>> START

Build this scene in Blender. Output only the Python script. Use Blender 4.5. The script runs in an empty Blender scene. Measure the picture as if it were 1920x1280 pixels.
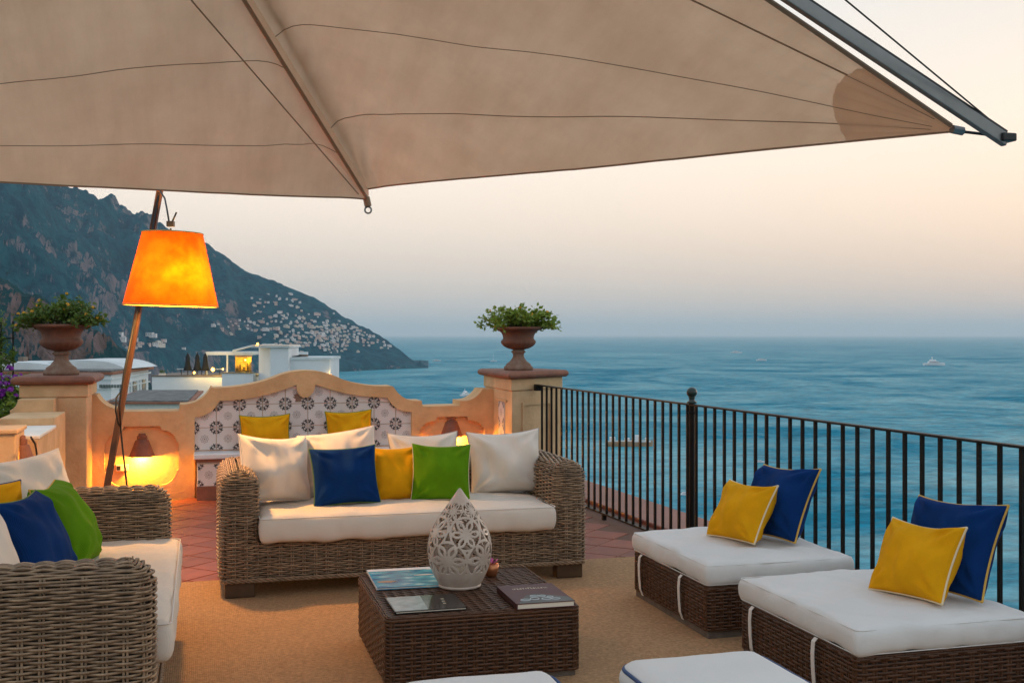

>> END
>> START

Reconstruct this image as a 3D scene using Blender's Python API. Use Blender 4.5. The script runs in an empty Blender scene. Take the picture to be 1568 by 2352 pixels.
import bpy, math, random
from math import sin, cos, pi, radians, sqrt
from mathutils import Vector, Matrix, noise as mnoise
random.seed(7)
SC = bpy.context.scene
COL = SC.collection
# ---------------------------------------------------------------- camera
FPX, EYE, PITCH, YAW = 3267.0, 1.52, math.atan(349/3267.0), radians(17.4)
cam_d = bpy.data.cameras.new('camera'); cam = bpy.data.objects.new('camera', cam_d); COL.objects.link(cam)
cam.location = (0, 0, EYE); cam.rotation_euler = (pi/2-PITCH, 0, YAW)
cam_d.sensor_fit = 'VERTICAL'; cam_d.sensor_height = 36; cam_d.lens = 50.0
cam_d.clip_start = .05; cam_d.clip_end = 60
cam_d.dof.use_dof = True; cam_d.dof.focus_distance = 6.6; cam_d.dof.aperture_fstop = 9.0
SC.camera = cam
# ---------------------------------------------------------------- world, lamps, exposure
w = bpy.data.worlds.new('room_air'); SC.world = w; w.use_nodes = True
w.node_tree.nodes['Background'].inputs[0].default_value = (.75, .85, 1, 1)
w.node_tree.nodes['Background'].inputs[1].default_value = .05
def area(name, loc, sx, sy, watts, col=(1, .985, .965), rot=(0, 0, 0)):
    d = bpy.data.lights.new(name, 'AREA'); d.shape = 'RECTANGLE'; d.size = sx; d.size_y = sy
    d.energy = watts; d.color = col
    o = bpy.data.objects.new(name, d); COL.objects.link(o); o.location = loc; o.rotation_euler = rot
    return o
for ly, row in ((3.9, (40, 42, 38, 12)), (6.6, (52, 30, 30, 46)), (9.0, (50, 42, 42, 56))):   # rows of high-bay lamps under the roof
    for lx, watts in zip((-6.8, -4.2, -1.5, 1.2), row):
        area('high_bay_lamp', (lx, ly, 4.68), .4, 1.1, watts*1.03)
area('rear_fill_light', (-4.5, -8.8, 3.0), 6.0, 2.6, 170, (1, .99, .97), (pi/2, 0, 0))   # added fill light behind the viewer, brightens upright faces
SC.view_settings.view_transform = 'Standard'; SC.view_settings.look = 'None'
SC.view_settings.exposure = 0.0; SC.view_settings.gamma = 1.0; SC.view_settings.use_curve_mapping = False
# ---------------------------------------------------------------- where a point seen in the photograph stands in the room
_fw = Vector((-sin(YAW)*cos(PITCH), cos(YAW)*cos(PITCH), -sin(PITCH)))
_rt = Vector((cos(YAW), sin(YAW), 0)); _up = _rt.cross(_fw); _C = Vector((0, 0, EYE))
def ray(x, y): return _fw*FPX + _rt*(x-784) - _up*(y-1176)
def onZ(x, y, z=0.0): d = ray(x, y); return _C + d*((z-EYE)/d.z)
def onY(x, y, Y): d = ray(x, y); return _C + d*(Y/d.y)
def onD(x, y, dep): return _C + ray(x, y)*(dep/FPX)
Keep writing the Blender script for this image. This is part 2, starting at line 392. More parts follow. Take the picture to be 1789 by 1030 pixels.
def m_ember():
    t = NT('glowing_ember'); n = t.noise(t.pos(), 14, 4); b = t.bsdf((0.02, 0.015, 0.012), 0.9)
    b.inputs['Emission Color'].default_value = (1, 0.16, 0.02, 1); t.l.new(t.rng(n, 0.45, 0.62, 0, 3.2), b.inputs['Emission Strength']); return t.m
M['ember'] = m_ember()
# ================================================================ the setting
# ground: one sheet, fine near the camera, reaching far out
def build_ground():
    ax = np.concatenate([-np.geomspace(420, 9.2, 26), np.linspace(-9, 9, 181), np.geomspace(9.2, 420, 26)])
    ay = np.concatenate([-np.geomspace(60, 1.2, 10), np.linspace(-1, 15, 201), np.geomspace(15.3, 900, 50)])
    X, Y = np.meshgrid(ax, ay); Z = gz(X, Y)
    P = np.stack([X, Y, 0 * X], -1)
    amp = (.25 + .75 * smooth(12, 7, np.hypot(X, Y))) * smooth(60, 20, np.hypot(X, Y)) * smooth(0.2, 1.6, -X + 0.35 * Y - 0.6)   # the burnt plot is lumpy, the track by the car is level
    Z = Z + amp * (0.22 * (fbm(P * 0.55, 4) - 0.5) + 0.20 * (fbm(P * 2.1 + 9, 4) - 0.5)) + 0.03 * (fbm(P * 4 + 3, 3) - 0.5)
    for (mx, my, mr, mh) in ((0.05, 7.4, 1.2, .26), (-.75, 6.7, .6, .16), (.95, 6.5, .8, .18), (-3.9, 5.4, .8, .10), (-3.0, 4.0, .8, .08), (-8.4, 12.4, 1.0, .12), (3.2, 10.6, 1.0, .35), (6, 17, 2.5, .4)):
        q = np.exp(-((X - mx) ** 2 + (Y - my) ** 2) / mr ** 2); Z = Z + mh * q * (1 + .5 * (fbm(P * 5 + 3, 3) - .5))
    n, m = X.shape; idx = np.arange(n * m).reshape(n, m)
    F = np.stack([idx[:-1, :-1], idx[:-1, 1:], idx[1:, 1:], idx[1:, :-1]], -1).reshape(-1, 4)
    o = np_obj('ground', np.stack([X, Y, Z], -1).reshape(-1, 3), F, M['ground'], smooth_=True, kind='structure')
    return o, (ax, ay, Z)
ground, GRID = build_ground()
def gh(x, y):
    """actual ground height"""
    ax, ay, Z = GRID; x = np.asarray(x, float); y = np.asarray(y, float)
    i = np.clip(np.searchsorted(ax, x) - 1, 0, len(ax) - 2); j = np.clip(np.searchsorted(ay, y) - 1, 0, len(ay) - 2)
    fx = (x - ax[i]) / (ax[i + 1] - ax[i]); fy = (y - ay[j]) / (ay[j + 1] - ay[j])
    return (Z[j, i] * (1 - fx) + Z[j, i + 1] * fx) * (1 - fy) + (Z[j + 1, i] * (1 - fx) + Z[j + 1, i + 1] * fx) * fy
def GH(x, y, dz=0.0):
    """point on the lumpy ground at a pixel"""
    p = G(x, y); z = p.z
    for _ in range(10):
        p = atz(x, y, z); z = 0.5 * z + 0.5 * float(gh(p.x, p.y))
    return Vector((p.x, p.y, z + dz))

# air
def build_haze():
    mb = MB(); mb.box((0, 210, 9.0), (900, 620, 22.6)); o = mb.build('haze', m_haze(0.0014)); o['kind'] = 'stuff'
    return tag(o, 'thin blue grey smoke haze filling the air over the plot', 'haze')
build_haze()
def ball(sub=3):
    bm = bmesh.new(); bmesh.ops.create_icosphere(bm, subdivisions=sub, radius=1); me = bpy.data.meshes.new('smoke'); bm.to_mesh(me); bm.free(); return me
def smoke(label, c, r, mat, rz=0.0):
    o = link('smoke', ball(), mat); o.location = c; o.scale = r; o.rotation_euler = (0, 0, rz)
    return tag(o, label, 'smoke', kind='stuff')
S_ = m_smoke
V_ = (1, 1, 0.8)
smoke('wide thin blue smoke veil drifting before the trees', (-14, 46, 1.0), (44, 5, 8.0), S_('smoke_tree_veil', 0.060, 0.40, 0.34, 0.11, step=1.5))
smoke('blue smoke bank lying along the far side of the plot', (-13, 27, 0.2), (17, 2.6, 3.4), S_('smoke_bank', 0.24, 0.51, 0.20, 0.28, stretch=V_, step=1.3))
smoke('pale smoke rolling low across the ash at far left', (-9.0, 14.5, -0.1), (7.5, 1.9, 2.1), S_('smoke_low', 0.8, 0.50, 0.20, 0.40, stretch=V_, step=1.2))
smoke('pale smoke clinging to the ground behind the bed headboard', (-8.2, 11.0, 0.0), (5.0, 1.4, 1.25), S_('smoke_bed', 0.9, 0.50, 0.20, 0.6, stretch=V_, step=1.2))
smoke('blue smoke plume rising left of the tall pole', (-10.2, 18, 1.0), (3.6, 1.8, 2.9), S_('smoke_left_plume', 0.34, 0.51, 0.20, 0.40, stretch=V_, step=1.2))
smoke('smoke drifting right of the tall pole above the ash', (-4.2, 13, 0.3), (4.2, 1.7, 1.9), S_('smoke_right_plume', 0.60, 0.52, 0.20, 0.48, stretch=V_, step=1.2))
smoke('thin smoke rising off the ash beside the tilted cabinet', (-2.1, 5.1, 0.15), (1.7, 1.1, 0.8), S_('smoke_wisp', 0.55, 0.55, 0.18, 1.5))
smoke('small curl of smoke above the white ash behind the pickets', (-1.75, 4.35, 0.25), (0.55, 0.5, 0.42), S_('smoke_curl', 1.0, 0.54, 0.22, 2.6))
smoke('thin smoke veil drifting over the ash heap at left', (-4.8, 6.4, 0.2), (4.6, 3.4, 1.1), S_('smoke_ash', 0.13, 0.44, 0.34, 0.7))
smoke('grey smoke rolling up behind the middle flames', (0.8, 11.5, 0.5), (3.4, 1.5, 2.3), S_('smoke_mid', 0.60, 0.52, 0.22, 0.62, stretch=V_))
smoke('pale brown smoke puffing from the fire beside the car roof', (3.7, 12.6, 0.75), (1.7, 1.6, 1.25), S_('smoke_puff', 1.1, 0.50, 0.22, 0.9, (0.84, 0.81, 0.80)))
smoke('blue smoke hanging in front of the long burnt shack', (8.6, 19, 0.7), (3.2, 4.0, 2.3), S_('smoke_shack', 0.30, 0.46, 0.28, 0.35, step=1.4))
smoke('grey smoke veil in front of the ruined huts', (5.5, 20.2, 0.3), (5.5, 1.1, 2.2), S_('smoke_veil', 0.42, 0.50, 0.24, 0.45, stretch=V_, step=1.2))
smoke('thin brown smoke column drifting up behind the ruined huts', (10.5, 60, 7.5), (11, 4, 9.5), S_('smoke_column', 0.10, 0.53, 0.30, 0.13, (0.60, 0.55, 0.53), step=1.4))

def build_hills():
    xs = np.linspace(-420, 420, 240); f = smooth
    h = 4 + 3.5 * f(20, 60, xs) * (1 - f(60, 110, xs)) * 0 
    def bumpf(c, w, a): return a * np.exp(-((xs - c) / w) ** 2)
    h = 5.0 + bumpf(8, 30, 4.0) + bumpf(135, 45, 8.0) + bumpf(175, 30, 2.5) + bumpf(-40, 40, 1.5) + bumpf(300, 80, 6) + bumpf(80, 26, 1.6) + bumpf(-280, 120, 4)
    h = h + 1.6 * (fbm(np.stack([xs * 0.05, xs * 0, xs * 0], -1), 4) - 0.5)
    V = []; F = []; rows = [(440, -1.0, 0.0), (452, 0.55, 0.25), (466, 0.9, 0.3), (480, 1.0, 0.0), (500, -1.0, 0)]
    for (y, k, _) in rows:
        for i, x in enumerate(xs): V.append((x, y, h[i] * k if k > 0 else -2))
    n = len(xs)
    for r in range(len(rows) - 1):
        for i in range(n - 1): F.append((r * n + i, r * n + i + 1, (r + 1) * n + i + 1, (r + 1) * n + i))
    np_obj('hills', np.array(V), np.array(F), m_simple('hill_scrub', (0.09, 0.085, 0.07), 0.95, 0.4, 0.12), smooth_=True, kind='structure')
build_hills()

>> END

▶ [The problem]: Search the listing for the string "script". Copy each line where it turns up.

▶ [Answer for the task]:
Build this scene in Blender. Output only the Python script. Use Blender 4.5. The script runs in an empty Blender scene. Measure the picture as if it were 1920x1280 pixels.
Reconstruct this image as a 3D scene using Blender's Python API. Use Blender 4.5. The script runs in an empty Blender scene. Take the picture to be 1568 by 2352 pixels.
Keep writing the Blender script for this image. This is part 2, starting at line 392. More parts follow. Take the picture to be 1789 by 1030 pixels.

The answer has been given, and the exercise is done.